TOP Comments
  • Newcomer point
    Disaster is coming. Private control of public entities will raise prices and not really do a better job (income funneled into profit and high CEO salaries) . Imagine a toll road for the interstate. Business does some things better but we have government to take care of the common areas. Roads should stay public, just raise the gas tax and pay for it. People oppose raising a gas tax but go for privatizing roads and drilling national parks, stupid. Republicans have cut taxes (mostly for the rich) and are now throwing public ownership to the wind. Disaster is coming.
  • NBF Moderator point
    Why do they still own these assets anyway?

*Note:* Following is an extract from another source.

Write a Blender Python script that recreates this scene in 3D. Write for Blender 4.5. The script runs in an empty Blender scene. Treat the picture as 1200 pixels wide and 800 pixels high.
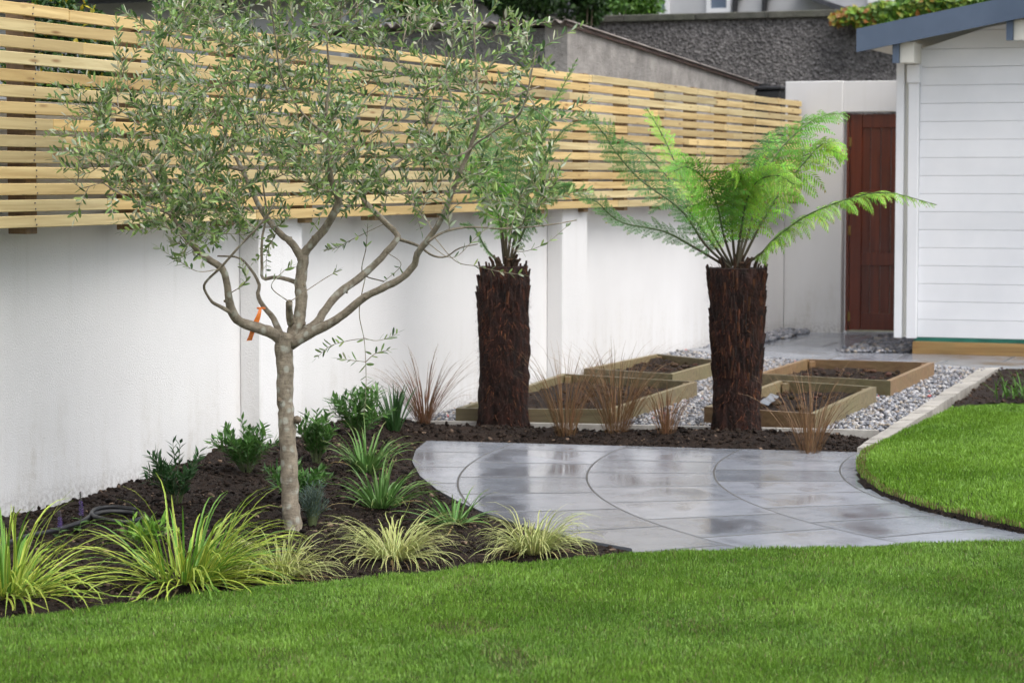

    It is estimated that the Feds own $20+ trillion in assets like these. They should sell them off - esp the high value ones like buildings and power authorities. End the socialism.
  • Expert point
    Great idea to fix roads etc, but they are betting on public-private equity. Sorry, but won't happen unless 100% private capital. First, the IRR is too low (even with a 10/90 equity/debt split) unless PE feels like losing money (opportunity cost of equal risk investments elsewhere). Second, these programs are notorious for being financial disasters. Investors need long term (20-30 year) cash flow surety. Politicians want to get re-elected. The two don't mix. Tolls on the road too high? No worries, we'll just lower them - oops we broke the contract and now have to raise taxes or borrow money to pay the contractor the difference....

    100% private can work (eg Dulles Toll Road). What the IIC (idiots in charge) ought to do is completely outsource the assets. The TVA is a great example. They are a standalone op and generating about 7% equity return. Pretty much in line with a big utility. Well run public company. Would cost about $7bn to buy and a nice long term cash flow. Can probably bump up returns to 9% just by clearing the underbrush.